** begin **
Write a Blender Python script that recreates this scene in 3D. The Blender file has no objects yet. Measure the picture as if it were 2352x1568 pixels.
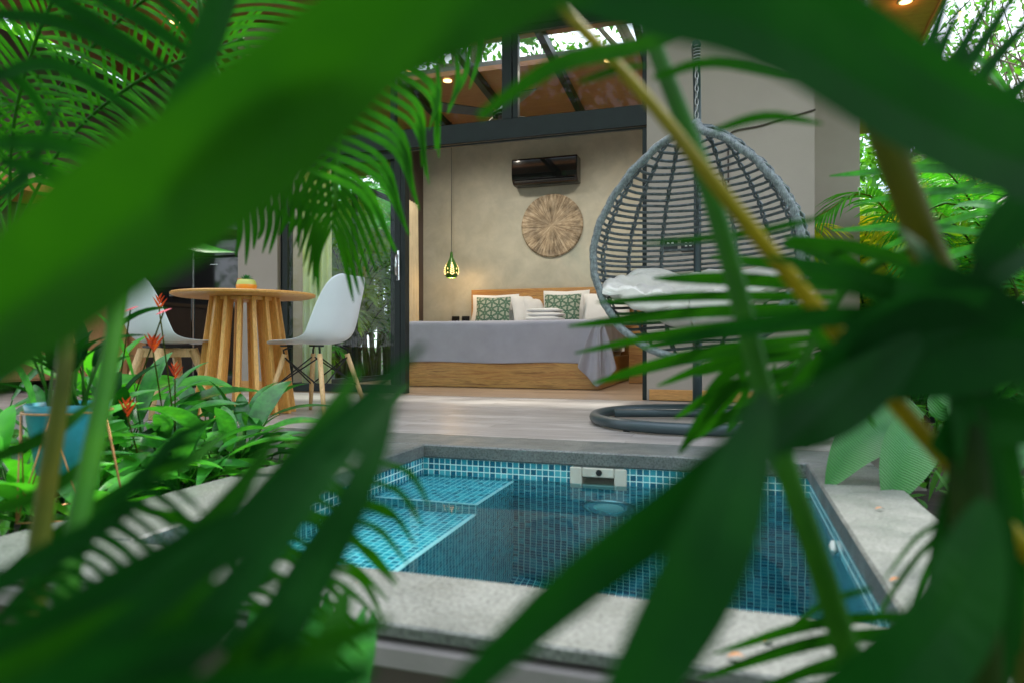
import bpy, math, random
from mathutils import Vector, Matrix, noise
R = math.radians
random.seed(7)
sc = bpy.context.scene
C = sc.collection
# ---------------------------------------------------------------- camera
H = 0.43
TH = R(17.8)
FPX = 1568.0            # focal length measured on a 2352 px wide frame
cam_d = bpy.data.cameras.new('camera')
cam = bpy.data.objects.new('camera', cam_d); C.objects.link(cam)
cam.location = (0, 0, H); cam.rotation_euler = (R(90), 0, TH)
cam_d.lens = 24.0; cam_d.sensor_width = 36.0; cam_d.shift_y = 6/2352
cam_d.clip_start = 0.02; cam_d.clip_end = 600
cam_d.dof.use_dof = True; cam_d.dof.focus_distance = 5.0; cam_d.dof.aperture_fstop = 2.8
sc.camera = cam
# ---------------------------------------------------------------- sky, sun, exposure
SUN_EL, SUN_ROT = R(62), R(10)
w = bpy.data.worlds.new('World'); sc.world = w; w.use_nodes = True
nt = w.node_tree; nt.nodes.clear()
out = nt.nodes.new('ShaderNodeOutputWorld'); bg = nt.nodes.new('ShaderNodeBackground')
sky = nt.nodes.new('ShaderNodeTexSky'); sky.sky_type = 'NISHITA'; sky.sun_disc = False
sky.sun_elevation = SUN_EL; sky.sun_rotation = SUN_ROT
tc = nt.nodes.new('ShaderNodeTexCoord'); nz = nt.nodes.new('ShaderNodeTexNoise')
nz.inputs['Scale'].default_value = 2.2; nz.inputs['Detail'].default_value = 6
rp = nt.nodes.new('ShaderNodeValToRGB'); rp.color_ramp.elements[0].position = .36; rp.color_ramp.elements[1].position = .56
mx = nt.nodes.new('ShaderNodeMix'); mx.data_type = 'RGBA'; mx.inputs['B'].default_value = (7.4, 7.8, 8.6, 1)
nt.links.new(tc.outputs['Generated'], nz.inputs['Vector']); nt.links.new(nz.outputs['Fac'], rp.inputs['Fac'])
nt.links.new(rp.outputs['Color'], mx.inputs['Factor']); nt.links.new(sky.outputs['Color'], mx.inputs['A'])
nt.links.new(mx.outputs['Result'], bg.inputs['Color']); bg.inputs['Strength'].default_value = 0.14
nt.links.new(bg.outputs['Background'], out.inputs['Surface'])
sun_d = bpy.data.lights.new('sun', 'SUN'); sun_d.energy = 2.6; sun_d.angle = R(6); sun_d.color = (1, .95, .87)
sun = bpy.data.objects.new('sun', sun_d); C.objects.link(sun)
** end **
__What to work on__:
In your copy of the listing above, reproduce each line exactly and omit all pictures.

__Full output__:
Write a Blender Python script that recreates this scene in 3D. The Blender file has no objects yet. Measure the picture as if it were 2352x1568 pixels.
import bpy, math, random
from mathutils import Vector, Matrix, noise
R = math.radians
random.seed(7)
sc = bpy.context.scene
C = sc.collection
# ---------------------------------------------------------------- camera
H = 0.43
TH = R(17.8)
FPX = 1568.0            # focal length measured on a 2352 px wide frame
cam_d = bpy.data.cameras.new('camera')
cam = bpy.data.objects.new('camera', cam_d); C.objects.link(cam)
cam.location = (0, 0, H); cam.rotation_euler = (R(90), 0, TH)
cam_d.lens = 24.0; cam_d.sensor_width = 36.0; cam_d.shift_y = 6/2352
cam_d.clip_start = 0.02; cam_d.clip_end = 600
cam_d.dof.use_dof = True; cam_d.dof.focus_distance = 5.0; cam_d.dof.aperture_fstop = 2.8
sc.camera = cam
# ---------------------------------------------------------------- sky, sun, exposure
SUN_EL, SUN_ROT = R(62), R(10)
w = bpy.data.worlds.new('World'); sc.world = w; w.use_nodes = True
nt = w.node_tree; nt.nodes.clear()
out = nt.nodes.new('ShaderNodeOutputWorld'); bg = nt.nodes.new('ShaderNodeBackground')
sky = nt.nodes.new('ShaderNodeTexSky'); sky.sky_type = 'NISHITA'; sky.sun_disc = False
sky.sun_elevation = SUN_EL; sky.sun_rotation = SUN_ROT
tc = nt.nodes.new('ShaderNodeTexCoord'); nz = nt.nodes.new('ShaderNodeTexNoise')
nz.inputs['Scale'].default_value = 2.2; nz.inputs['Detail'].default_value = 6
rp = nt.nodes.new('ShaderNodeValToRGB'); rp.color_ramp.elements[0].position = .36; rp.color_ramp.elements[1].position = .56
mx = nt.nodes.new('ShaderNodeMix'); mx.data_type = 'RGBA'; mx.inputs['B'].default_value = (7.4, 7.8, 8.6, 1)
nt.links.new(tc.outputs['Generated'], nz.inputs['Vector']); nt.links.new(nz.outputs['Fac'], rp.inputs['Fac'])
nt.links.new(rp.outputs['Color'], mx.inputs['Factor']); nt.links.new(sky.outputs['Color'], mx.inputs['A'])
nt.links.new(mx.outputs['Result'], bg.inputs['Color']); bg.inputs['Strength'].default_value = 0.14
nt.links.new(bg.outputs['Background'], out.inputs['Surface'])
sun_d = bpy.data.lights.new('sun', 'SUN'); sun_d.energy = 2.6; sun_d.angle = R(6); sun_d.color = (1, .95, .87)
sun = bpy.data.objects.new('sun', sun_d); C.objects.link(sun)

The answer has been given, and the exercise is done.